Tal era el escenario cuando comenzó a sesionar el Congreso de Tucumán en 1815. José de San Martín, entonces gobernador intendente de Cuyo, insistió tenazmente por la declaración de la independencia. En una carta de mayo de 1816 a Tomás Godoy Cruz expresaba: “¡Hasta cuándo esperamos declarar nuestra independencia! ¿No le parece a usted una cosa bien ridícula, acuñar moneda, tener el pabellón y cucarda nacional y por último hacer la guerra al soberano de quien se dice dependemos y no decirlo?”.
La independencia fue finalmente declarada el 9 de julio de 1816. Todos los diputados aprobaron por aclamación que “es voluntad unánime e indubitable de estas Provincias romper los violentos vínculos que los ligaban a los reyes de España, recuperar los derechos de que fueron despojados, e investirse del alto carácter de una nación libre e independiente del rey Fernando séptimo, sus sucesores y metrópoli”. Aún existían sectores que entendían el futuro del país bajo la dependencia de alguna otra potencia europea. De modo que diez días después se completó el Acta de la Independencia con el agregado “y de toda dominación extranjera”.
La declaración de la independencia significó una guerra a muerte con la monarquía española. Llevados por la necesidad de la guerra, sus dirigentes más consecuentes apoyaron a los sectores más explotados y oprimidos. En Salta, Juana Azurduy se destacó en los combates. Güemes liberó a peones de arriendos y tributos. En la Banda Oriental, Artigas impulsó el reparto de las tierras de los reaccionarios. San Martín liberó a los esclavos para incorporarlos al ejército.
San Martín y Simón Bolívar fueron quienes mejor expresaron la necesidad de la unidad americana. En diciembre de 1824, dos días antes de la batalla de Ayacucho, Bolívar envió por circular a los nuevos gobiernos americanos “para que formásemos una confederación”. Pero en pocos años se frustró la oportunidad de lograr la ansiada unidad. Fueron primando los intereses de las oligarquías regionales que buscaron consolidar su dominación sobre la porción de territorio que habían comenzado a gobernar. El virreinato del Río de la Plata se fragmentó en cuatro países: Argentina, Paraguay, Bolivia y Uruguay.

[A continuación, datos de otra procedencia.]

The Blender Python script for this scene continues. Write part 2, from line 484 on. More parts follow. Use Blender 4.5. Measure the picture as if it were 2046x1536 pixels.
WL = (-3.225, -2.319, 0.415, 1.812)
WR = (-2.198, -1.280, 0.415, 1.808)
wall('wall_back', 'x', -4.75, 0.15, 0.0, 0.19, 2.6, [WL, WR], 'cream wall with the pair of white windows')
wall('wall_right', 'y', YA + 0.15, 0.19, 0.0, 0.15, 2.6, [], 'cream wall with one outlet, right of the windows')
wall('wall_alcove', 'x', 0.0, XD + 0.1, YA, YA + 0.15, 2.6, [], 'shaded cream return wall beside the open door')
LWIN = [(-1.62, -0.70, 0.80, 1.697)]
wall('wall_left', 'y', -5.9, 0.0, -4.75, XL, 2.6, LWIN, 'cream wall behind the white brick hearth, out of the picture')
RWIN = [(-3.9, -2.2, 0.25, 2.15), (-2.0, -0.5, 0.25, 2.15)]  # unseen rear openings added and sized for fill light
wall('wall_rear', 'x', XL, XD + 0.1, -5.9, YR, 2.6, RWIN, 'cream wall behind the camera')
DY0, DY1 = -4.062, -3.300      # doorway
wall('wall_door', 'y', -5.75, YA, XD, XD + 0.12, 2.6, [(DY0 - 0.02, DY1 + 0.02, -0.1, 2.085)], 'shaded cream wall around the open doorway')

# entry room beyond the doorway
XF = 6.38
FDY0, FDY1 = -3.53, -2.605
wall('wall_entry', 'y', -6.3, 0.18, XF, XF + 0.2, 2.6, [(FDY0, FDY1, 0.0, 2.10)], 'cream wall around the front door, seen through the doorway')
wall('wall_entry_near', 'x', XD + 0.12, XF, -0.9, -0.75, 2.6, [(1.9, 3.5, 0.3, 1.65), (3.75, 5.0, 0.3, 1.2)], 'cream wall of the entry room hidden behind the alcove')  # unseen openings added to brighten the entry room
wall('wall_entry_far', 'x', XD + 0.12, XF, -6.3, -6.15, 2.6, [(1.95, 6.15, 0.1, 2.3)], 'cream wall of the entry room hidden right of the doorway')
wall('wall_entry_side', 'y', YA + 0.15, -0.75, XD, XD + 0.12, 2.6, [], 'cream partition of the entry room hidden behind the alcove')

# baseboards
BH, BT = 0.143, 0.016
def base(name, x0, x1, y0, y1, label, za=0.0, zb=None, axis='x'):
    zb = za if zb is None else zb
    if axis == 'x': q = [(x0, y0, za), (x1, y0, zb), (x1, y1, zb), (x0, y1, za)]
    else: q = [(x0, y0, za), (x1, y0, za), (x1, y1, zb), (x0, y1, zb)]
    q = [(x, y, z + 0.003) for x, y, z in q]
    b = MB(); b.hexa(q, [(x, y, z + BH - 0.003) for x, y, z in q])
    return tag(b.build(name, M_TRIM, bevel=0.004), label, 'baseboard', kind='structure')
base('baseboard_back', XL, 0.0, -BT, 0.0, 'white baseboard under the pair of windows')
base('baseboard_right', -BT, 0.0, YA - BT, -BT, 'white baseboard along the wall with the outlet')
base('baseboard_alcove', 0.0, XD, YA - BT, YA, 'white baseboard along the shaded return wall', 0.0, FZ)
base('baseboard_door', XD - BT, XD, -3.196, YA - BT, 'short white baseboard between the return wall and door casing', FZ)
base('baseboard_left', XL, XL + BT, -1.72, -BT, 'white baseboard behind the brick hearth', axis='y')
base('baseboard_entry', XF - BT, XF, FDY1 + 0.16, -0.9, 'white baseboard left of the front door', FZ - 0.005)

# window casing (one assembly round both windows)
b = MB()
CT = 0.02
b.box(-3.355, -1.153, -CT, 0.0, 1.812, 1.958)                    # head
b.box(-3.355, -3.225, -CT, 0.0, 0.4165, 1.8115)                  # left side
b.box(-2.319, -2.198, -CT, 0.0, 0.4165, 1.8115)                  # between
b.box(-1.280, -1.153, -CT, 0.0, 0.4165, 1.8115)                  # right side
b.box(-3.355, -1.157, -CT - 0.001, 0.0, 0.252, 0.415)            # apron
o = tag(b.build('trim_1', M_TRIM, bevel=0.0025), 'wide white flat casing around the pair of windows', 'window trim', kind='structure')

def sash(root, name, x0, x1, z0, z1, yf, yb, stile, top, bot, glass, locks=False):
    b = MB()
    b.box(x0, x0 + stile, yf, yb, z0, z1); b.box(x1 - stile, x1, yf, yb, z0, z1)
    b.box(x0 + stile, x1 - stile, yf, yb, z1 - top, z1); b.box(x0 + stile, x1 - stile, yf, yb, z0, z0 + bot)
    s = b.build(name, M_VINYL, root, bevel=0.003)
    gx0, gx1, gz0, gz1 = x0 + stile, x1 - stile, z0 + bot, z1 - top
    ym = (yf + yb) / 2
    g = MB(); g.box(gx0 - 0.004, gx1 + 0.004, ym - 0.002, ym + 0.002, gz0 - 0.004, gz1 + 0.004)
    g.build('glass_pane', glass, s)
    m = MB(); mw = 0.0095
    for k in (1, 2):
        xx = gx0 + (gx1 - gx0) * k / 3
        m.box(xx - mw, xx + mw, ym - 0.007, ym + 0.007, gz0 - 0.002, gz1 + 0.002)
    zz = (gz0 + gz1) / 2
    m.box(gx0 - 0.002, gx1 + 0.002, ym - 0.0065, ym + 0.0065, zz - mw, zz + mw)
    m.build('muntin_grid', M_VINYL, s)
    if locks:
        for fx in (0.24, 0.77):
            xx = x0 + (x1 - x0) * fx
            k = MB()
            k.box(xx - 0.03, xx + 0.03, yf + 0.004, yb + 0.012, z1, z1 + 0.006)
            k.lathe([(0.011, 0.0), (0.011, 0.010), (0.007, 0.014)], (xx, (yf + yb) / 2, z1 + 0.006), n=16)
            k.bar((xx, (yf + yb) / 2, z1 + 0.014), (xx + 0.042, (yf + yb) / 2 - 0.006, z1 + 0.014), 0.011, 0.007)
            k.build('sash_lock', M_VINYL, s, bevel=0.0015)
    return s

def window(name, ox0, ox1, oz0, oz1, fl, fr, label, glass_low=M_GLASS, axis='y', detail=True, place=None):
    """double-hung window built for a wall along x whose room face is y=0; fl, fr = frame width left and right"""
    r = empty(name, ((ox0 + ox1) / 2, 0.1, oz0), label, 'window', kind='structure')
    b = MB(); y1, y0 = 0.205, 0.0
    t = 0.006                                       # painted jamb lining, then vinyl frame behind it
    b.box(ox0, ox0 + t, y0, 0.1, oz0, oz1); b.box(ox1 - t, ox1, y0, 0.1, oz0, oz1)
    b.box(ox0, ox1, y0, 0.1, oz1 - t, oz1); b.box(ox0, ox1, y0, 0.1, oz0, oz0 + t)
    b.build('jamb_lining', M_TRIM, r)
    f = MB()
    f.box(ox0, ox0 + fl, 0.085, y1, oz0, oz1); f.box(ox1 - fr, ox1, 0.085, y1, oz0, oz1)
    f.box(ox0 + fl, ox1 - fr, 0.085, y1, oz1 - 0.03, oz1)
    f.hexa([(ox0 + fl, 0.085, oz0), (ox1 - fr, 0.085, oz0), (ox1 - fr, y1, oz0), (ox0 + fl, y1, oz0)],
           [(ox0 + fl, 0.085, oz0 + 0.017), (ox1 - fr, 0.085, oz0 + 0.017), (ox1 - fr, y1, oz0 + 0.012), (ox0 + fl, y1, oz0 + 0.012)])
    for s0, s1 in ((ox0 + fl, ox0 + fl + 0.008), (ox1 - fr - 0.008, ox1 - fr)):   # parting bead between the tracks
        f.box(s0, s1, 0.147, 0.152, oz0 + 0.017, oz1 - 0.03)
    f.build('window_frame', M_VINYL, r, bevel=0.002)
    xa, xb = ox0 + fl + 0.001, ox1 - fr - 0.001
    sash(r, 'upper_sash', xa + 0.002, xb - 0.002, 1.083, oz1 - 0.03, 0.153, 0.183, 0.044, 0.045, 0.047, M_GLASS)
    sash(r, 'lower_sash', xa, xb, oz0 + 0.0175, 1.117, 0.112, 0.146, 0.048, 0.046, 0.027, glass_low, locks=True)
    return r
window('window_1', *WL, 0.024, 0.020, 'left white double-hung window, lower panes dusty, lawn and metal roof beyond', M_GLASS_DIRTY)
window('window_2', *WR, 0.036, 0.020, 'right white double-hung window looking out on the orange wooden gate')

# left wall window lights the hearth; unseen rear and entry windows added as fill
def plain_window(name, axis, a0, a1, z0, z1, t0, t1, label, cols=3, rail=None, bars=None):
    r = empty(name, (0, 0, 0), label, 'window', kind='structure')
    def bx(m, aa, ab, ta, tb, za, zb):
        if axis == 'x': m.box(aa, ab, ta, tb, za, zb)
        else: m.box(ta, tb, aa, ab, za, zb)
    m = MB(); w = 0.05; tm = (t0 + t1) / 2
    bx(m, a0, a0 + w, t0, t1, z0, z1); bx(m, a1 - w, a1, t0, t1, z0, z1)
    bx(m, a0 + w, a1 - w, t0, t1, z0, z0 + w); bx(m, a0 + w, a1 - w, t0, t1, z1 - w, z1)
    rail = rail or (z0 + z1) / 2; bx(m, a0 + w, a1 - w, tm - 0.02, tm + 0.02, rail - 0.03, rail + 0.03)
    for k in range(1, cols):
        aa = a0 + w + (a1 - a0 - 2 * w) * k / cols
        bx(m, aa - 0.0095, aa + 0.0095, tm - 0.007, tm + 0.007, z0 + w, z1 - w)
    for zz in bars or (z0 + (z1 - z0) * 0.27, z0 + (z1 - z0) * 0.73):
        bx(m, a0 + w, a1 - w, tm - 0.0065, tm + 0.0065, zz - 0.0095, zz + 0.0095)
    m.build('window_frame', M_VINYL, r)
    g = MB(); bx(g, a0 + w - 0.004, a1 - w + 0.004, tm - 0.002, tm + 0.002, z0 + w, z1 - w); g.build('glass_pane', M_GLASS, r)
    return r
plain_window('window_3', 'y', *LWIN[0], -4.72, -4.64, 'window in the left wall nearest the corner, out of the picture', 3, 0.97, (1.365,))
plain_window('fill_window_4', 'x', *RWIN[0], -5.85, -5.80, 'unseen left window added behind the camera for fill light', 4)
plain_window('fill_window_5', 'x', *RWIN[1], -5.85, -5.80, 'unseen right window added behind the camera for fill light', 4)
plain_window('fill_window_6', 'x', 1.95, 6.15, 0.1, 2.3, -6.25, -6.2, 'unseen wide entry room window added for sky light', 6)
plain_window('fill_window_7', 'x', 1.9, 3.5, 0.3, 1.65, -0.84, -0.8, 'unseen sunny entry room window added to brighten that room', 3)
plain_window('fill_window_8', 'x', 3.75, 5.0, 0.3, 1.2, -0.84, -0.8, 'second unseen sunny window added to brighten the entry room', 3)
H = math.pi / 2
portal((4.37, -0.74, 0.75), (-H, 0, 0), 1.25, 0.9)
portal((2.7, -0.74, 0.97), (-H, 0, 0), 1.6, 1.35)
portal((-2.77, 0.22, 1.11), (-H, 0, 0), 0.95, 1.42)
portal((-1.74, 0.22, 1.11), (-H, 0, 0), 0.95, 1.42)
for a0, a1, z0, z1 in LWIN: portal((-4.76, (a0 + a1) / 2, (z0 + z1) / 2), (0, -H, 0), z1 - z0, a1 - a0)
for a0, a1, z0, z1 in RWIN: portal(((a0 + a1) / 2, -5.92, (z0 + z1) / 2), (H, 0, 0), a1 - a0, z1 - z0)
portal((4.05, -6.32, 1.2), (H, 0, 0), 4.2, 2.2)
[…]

La Argentina fue conducida desde entonces por la oligarquía de comerciantes porteños y estancieros bonaerenses, cuyos negocios estaban íntimamente ligados al capitalismo inglés, y frustraron la posibilidad del desarrollo autónomo. Sometieron al país al saqueo británico por medio de mecanismos comerciales y financieros, transformando a la naciente argentina en una semicolonia inglesa.
La declaración de independencia liberó al país de las cadenas coloniales españolas. Pero el sometimiento económico al imperialismo británico, primero, y estadounidense, desde mediados del siglo XX, aún deja pendiente la tarea de lograr la segunda y definitiva independencia. Para ello hay que terminar con este sistema capitalista e imponer un sistema económico y político socialista.